I have slept like a baby since coming here (once I got rid of two or three skeeters:  I have become a rather expert mosquito hunter in Gouna), with a fresh pleasant breeze coming in through the screened bedroom windows at night.

So here, finally, is the newest gallery of  pics to show my wife what this place is like.  Ordinarily I would not post this many — it’s a time-consuming pain in the butt to resize and compress 35 photographs!

(If we do return to Gouna in October, I am most definitely getting a better camera that will allow me to take hi-def snaps of the wildlife and the moon hovering over the lagoon, and all the other points of interest that I have yet to photograph:  I want to upload the sort of extraordinary pics one can take here, as well as the more unspoiled of vistas further South.)

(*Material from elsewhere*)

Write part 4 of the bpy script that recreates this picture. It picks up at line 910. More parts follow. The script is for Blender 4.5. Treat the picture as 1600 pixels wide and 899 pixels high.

But we have to decide within 10 days or so, in other to ensure the place will be available commencing October, so this rather extensive tour of the place should give Zouz (my wife) a good idea as to what to expect. By the way, there is a barky dog nearby, so I don’t think Sandy would have grooved here; she is fine where she is, with plenty of food and water. in her rightful placey.

Okay, so without further ado…

washing machine
The washing machine is in the kitchen! No separate laundry room; or dryer for that matter, or even pegs and a drying rack
staircase to the sunroof and master bedroom on 3rd floor
bags unpacked!
bags still packed
6am this morning, the view from my villa of the Red Sea
dining room: 12’W x 14’L
downstairs (foyer) bathroom
guest bathroom
guest bedroom: 12’W x 14’L
living room: 12’W x 20’L (plus cathedral ceiling, as is the case in almost every room)
gouna egypt
master bedroom: 12’W x 17’L — the faux leopard skin couch is nothing if not campy Phyllis Dillerish
spare room with xtra TV and mozinet
master bathroom
sunroof terrace
modern micro and oven
I am going to buy oranges and sqeeze my own fresh OJ!
sideways view of fridge
the kitchen: 8’W x 12’L

Nice, huh? Who knows, maybe some of my old band mates who live part-time in Gouna will drop by before I leave. Then again, I’m not holding my breath.